◆ **DIRECTIVE**: The answer is a single number: how many lines hold the string "Write".

◆ **DATA LISTING**:
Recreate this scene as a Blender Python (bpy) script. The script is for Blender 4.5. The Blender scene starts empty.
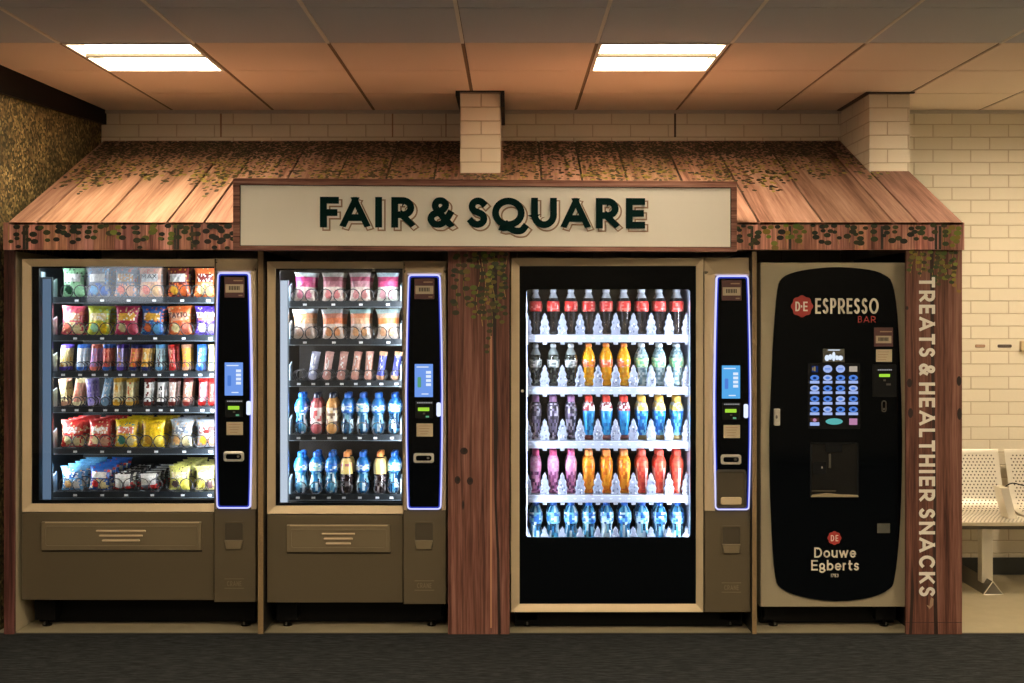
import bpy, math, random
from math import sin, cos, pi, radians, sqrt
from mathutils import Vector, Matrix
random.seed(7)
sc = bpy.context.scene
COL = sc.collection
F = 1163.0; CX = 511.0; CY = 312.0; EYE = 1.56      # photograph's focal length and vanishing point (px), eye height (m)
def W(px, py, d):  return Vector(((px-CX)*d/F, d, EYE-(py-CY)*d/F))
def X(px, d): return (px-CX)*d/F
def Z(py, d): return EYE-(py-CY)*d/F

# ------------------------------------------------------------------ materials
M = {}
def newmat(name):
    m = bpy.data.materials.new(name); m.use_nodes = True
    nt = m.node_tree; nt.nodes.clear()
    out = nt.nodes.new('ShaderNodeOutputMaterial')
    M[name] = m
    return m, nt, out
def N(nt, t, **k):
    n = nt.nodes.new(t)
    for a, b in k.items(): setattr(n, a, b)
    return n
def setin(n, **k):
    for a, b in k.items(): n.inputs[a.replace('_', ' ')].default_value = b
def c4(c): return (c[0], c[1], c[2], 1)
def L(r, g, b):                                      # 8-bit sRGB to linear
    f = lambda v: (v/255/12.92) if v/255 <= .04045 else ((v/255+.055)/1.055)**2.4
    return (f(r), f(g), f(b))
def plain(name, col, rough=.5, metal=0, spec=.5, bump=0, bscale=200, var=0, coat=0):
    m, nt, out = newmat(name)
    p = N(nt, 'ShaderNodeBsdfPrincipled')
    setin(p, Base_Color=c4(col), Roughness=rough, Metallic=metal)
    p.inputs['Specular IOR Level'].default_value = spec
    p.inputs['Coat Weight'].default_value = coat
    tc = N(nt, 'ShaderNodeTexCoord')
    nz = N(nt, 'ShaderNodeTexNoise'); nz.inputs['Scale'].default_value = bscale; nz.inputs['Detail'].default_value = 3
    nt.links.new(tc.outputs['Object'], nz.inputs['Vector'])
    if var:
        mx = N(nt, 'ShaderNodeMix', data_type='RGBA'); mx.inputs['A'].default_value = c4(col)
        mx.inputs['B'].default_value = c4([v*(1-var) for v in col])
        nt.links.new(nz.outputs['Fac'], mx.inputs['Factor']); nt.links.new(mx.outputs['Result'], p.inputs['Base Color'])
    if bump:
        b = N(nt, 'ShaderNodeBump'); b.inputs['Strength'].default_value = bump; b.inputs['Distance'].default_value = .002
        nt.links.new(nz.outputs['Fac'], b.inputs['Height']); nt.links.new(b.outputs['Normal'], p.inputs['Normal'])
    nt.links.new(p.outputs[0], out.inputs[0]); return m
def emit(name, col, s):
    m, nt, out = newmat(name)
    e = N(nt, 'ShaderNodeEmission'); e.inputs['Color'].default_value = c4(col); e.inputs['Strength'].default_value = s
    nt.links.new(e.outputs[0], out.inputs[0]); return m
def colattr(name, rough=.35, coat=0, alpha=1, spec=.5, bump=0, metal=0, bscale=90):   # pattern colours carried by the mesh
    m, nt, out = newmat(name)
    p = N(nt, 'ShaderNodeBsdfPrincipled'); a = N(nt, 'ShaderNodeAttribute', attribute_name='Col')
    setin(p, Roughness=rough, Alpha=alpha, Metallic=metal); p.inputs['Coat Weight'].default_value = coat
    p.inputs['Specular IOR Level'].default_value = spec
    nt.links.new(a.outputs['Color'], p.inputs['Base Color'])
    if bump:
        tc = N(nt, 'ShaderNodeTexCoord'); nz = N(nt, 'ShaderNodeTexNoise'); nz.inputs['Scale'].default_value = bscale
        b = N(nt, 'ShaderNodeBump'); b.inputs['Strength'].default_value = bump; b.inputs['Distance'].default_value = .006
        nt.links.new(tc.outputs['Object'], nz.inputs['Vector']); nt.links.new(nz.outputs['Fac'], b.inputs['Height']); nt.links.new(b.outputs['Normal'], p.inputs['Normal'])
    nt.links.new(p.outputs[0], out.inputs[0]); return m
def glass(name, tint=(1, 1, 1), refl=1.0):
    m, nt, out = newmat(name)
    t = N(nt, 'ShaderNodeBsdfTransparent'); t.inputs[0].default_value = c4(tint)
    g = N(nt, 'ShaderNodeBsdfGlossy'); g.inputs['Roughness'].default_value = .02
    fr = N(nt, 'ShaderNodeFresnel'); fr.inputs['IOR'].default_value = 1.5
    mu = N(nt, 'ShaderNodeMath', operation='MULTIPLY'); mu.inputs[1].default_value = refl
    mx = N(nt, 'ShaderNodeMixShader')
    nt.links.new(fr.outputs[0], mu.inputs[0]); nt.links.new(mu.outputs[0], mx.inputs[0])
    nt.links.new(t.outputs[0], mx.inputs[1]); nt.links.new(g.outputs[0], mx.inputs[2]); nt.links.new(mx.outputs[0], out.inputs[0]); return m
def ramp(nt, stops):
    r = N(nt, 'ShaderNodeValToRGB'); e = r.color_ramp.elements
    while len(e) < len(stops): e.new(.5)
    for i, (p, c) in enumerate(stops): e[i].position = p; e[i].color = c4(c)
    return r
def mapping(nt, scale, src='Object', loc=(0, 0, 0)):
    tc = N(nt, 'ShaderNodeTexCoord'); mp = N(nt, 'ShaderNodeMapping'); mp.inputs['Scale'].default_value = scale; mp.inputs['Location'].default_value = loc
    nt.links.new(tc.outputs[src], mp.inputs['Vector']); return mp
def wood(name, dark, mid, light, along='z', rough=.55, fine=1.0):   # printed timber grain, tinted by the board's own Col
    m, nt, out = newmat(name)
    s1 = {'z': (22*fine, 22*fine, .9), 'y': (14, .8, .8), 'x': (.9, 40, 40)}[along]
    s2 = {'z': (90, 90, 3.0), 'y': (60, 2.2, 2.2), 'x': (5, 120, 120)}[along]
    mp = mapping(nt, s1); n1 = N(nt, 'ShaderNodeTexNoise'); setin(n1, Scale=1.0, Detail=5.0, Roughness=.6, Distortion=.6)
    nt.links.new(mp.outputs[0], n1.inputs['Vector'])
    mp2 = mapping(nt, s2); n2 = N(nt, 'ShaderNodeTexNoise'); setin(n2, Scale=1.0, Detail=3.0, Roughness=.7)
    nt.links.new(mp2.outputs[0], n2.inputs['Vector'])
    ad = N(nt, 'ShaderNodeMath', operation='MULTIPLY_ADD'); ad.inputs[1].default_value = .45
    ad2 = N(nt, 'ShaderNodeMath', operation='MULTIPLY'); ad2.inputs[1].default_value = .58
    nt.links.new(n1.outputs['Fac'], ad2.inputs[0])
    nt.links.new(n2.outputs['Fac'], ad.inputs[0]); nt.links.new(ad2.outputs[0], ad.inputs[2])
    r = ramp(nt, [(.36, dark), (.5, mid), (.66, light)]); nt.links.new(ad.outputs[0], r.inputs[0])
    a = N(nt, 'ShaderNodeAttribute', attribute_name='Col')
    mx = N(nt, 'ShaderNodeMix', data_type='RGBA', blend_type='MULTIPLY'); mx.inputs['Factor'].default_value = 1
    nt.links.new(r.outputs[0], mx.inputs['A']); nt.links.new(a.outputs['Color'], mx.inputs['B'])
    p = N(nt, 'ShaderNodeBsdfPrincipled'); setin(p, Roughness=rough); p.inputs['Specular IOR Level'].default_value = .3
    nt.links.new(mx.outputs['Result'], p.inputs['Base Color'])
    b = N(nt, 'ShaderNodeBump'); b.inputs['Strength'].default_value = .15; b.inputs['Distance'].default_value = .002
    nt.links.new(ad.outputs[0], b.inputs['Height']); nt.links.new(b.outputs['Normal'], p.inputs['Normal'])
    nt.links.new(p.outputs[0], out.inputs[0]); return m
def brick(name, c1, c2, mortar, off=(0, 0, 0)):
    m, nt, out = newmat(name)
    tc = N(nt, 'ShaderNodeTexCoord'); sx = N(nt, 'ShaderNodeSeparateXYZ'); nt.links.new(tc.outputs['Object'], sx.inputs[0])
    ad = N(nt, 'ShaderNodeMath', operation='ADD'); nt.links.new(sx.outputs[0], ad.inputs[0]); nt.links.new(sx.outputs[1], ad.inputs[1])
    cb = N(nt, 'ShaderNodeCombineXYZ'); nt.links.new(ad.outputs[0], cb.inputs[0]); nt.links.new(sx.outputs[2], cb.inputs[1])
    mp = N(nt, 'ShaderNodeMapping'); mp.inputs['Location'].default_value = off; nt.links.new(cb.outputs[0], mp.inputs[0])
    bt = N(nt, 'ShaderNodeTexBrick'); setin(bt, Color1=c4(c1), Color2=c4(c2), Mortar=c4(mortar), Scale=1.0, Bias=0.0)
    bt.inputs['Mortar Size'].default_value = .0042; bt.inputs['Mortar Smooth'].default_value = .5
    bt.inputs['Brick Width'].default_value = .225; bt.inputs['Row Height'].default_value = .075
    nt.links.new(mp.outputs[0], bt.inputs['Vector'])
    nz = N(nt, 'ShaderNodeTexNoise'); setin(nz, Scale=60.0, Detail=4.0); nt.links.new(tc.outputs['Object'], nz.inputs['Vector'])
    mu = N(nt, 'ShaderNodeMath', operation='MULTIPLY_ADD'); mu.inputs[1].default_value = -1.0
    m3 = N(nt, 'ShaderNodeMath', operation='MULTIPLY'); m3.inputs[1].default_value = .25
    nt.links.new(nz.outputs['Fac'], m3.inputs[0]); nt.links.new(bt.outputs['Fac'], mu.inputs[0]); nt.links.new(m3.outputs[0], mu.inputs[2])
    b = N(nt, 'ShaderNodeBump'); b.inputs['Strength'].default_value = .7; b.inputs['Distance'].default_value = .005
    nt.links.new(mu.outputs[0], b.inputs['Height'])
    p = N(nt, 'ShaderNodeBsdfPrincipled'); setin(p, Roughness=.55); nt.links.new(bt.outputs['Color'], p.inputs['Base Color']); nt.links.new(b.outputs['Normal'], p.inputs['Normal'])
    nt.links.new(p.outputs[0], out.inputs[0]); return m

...

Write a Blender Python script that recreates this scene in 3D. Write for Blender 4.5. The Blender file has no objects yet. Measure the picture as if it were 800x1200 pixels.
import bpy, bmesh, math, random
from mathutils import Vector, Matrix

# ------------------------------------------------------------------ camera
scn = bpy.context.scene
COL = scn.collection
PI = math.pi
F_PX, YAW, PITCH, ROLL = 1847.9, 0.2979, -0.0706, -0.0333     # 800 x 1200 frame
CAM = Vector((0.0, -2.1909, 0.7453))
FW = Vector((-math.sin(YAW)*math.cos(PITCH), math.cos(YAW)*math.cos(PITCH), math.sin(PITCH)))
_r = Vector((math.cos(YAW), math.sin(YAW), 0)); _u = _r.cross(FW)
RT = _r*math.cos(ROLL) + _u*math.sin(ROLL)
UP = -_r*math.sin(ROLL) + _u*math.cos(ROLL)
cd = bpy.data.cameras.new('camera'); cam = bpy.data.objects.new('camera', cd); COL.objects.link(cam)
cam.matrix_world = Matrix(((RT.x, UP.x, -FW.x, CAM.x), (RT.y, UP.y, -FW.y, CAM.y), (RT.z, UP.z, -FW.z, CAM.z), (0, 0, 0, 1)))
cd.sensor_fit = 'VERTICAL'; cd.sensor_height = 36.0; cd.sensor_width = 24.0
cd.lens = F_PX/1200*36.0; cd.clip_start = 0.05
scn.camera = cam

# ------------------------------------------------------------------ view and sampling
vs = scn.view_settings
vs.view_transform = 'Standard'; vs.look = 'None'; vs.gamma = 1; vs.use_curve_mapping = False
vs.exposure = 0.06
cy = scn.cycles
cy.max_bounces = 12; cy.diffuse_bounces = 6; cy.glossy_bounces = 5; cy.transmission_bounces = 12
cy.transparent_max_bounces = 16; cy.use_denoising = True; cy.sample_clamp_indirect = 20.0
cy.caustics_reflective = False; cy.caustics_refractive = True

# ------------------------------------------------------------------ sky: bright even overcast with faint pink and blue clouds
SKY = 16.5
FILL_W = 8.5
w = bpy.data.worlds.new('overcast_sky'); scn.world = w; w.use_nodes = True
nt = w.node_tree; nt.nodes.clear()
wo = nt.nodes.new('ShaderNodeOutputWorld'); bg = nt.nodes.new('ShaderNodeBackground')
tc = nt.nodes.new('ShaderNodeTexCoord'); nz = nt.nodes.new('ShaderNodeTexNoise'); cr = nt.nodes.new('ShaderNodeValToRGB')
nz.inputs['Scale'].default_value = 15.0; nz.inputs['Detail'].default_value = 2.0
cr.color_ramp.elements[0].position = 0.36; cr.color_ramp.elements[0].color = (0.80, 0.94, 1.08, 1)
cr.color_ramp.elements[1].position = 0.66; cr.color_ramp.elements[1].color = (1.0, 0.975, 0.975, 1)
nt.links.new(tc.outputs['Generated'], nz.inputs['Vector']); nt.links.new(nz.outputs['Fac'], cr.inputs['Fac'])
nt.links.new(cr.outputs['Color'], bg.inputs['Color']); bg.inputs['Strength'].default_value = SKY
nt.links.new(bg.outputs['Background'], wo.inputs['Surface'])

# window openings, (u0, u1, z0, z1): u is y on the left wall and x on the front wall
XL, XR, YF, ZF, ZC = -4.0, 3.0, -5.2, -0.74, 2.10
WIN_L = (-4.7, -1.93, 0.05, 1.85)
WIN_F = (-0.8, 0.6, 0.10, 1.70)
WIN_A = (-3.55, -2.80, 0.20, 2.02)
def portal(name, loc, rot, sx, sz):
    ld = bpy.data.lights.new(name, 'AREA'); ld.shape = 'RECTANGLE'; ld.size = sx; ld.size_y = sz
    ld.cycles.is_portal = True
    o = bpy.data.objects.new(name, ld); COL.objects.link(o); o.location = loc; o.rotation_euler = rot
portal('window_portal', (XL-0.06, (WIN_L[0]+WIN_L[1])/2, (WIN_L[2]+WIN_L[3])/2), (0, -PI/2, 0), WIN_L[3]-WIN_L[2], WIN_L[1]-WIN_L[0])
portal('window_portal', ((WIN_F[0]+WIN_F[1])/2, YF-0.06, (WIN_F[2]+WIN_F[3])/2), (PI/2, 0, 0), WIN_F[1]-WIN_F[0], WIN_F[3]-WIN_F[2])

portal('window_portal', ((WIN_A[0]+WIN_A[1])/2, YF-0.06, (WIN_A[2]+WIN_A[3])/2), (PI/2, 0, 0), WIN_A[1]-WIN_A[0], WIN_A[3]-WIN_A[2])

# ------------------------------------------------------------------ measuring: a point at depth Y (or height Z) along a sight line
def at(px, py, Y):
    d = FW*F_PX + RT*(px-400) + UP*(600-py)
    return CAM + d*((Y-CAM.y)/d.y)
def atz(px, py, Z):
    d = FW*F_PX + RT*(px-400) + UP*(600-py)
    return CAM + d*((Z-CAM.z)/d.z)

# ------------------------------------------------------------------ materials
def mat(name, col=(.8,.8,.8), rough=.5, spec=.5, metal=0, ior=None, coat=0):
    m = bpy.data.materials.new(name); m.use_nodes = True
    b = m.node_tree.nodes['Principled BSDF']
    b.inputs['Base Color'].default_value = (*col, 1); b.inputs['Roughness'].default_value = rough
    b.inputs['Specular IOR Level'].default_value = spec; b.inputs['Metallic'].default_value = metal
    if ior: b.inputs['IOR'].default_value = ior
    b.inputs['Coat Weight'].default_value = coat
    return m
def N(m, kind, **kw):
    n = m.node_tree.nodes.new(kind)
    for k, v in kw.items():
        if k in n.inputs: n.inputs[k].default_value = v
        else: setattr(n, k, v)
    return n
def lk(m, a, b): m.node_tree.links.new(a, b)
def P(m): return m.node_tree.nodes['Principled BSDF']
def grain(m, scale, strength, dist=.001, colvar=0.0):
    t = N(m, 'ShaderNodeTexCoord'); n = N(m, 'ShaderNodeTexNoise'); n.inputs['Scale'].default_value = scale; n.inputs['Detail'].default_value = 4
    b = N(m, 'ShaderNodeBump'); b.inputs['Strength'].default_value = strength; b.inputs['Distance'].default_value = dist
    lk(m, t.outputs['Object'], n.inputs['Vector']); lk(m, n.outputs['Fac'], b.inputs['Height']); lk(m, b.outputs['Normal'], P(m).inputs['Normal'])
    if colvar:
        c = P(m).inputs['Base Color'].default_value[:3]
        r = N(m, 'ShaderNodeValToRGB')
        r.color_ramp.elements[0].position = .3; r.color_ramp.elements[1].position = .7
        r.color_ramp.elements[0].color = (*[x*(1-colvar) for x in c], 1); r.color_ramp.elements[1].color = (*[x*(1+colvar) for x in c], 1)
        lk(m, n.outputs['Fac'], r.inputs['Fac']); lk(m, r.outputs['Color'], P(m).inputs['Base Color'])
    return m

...

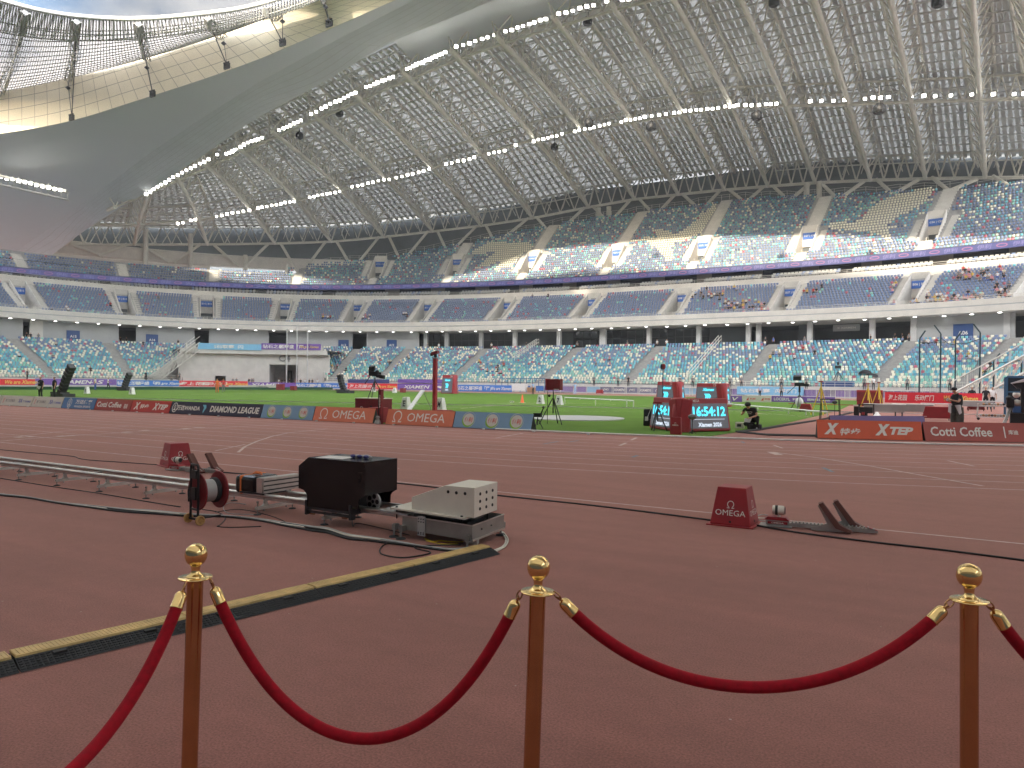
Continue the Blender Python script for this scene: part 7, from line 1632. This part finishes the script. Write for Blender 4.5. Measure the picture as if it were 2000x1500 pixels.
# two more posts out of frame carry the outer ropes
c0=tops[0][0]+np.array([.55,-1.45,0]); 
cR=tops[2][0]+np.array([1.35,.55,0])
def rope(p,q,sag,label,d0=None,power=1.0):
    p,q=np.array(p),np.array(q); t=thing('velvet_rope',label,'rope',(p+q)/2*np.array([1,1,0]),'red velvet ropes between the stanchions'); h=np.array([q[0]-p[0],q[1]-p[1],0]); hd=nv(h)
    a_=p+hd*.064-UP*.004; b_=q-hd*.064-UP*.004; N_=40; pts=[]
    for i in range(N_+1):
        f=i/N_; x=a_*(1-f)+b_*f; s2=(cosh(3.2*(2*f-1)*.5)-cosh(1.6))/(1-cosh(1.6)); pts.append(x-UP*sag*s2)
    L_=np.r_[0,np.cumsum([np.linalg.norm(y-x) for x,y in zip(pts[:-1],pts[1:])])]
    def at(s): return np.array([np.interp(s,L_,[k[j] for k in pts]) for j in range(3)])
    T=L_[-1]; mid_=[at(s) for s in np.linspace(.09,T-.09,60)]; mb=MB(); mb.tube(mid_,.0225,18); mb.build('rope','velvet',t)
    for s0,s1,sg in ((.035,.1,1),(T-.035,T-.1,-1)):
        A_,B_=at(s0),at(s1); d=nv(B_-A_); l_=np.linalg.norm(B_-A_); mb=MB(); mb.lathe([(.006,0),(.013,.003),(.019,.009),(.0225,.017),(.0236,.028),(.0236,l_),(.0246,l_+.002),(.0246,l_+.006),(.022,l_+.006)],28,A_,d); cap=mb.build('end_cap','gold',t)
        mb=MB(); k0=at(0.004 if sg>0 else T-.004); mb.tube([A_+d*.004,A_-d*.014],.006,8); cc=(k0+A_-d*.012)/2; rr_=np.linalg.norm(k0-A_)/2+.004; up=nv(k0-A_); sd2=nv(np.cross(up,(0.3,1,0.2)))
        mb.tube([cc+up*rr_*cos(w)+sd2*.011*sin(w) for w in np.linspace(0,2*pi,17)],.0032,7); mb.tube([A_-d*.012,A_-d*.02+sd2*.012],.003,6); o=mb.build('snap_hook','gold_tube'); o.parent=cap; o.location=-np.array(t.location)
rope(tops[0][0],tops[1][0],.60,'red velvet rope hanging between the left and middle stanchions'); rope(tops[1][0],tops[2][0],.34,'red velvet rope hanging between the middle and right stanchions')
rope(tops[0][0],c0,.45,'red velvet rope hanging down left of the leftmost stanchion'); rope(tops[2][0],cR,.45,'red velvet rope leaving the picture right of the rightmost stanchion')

◆ **RESULT BELOW**: 2